Finished Bioshock Infinite. For some reason the ending got me more than the last couple times and I got teary-eyed.

I gotta say, though the original game is the masterpiece, Infinite has a hell of a narrative.

(Also vigors > plasmids. I love knocking guys off of Columbia, though each work in their context since the original is more suspense and Infinite is more an adventure.)
Hey! Hey Zero Esc! That means you'll go on to Infinite's DLC story, right? Right, Zero Esc? Hello? Hey, where ya going?
 
Elizabeth: “I see all the doors, they’re open, and through one of them I see … him.”
Jack: “Hey there, folks.”
Ken Levine:


Fanfic bullshit. I was struggling to formulate my thoughts at the end of that clusterfuck when my wife took the words out of my mouth. "That was stupid." And really, that's all that needed to be said.

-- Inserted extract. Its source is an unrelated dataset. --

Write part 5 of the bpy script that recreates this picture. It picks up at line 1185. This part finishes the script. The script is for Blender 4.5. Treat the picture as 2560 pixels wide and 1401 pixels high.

From someone else's much longer post:

"They basically took one of the most interesting characters from Infinite; from the entire series really; and turned her and the other characters into a footnote. Bioshock Infinite said “there are infinite possibilities”, this DLC comes right back and says “no we were just kidding”. It was pure fan service made worse by the fact that it wasn’t needed at all.”





From another longer post:

"Even as it desperately tried to connect the worlds of Rapture and Columbia, Burial at Sea sucked the life and spirit out of both."





In a world where Bioshock 2 exists, Burial at Sea is still the worst thing in this franchise.